It was a good knife day, score for the day, an engraved Connecticut Shotgun Galazan Sidelock folder. Stopped at a flea market and ran through real quick. I found a table of knives from a collector/accumulator who was askin' stupid prices for Chinese knives. Looked like he bought one of those dealer boxes from what's his name on late night/early morning tv and was askin' the MSRP which was 50X what it was worth. He had every wannabe biker and bada** buyin' like crazy from him.
On the far end was a box full of old colonials and cheap US made tin shell knives, Chinese SAKs and the usual garbage you see in such places. I tried striking up a conversation but he kept talkin' down to me like he was all the wannabes. At one point he said the one thing you should never say to me, He told me I didn't know a good knife when I saw it. I tried again and he dismissed my comments as those of an uneducated knife wannabe user/collector.

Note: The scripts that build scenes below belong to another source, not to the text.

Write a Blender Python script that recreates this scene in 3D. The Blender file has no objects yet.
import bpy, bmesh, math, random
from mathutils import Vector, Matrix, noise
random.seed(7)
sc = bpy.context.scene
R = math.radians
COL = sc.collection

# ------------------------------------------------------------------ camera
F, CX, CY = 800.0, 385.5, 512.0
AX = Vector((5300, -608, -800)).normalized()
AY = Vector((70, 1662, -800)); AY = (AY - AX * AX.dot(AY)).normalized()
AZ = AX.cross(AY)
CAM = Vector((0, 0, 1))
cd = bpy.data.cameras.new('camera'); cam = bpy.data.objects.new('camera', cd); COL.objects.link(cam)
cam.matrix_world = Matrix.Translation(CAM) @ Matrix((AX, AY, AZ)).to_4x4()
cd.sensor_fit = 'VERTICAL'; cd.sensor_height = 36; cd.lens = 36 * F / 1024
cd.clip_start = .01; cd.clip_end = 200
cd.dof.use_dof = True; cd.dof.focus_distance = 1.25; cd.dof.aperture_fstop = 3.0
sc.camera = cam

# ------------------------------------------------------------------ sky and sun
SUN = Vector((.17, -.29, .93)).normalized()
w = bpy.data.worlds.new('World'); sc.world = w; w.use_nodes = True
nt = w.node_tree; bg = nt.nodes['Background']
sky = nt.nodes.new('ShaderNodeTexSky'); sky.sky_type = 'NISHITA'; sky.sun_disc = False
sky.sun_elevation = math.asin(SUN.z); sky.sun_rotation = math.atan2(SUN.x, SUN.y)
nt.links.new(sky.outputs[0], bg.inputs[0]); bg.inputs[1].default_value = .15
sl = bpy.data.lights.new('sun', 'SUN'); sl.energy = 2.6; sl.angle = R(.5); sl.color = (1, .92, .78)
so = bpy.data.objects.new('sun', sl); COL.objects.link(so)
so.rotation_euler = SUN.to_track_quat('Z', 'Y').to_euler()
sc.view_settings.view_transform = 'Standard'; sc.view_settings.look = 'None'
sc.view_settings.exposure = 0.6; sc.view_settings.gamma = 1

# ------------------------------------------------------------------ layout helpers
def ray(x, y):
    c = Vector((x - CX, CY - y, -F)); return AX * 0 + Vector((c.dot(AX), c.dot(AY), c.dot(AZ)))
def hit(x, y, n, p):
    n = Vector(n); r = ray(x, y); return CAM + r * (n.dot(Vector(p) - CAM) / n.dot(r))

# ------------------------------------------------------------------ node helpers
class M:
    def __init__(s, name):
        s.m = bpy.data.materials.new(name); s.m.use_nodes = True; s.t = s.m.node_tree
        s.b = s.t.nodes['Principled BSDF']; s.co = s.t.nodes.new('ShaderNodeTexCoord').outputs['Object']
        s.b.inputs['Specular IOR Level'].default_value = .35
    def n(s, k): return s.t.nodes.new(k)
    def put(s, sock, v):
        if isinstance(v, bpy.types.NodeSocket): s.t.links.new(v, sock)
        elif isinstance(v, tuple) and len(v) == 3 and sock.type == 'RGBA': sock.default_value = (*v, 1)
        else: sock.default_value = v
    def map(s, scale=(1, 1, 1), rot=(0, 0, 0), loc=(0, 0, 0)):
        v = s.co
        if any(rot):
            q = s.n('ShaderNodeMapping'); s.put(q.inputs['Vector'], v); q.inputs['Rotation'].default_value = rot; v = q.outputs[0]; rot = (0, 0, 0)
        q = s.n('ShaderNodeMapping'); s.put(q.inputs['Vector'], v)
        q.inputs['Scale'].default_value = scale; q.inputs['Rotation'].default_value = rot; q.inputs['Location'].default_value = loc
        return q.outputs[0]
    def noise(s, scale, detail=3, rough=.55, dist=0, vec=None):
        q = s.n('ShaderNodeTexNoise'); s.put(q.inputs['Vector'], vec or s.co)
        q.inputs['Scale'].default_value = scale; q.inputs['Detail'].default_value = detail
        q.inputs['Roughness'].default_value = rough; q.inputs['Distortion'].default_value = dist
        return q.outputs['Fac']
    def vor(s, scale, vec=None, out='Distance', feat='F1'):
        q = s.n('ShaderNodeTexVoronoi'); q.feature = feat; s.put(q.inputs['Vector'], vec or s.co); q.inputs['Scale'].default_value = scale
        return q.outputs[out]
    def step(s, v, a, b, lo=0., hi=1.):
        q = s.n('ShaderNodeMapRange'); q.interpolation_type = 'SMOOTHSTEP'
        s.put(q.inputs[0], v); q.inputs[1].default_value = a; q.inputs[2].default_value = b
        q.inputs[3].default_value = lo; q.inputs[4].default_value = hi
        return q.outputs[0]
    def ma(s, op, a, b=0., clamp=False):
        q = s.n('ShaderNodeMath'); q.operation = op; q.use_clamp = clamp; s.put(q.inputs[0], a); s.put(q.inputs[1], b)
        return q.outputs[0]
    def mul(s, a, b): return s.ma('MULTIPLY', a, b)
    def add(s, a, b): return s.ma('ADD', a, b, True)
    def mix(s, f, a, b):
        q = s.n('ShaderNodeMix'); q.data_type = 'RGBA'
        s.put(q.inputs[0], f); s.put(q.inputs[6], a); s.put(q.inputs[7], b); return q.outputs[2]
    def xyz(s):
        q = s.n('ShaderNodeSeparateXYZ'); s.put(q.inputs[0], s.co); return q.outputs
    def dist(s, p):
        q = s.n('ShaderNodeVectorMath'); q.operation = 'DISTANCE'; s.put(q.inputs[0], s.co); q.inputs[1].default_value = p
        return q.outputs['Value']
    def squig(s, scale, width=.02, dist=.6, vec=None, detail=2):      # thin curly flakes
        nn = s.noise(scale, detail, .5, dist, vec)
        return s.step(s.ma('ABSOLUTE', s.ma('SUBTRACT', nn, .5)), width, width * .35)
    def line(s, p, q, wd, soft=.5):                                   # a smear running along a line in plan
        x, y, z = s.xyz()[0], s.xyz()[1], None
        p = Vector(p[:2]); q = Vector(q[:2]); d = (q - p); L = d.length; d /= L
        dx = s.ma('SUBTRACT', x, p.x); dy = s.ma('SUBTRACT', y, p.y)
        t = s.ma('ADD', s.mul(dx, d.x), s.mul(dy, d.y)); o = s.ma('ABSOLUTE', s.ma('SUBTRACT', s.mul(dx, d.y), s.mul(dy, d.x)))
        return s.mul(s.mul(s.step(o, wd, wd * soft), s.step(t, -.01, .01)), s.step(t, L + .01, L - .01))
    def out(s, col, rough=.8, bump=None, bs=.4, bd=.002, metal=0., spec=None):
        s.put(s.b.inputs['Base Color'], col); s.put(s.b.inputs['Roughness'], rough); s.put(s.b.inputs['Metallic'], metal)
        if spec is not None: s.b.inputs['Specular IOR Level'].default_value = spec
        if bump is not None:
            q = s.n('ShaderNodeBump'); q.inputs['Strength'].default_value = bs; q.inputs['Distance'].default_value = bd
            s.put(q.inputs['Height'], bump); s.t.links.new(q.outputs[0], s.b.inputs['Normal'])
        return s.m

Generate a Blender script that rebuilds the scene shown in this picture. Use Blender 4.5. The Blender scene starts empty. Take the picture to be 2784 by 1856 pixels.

I was just about to leave when I saw this with a $30 tag on it, I talked him down to $10, (I think he just wanted to get rid of me) he looked at the knife and said he didn't recognize the name and said it was probably from Pakistan and he'd take $10. I knew lookin' at it that it was worth more than I paid, I could see the marks from the engraver's tools on it, it was hand engraved and although it wasn't Ray Cover's level of work nonetheless there was a lot of work went into it.
He was an idiot and as I left I pulled out the large Ebony inlay Sebenza 21 and cut the string off the price tag and before I left, he told me he can get me all kinds of Sebenza s for $50 each. I shook my head, pocketed my new treasure and left him to wallow in his ignorance.
This is a web shot of what I got, I'll post some real pics later.
ETA, after closer inspection I stand corrected, both sides are identically engraved so I'm fairly sure it was laser engraved and then run uncertainty a surface grinder to bring out the highlights. Still for what I paid for it, I'm thrilled.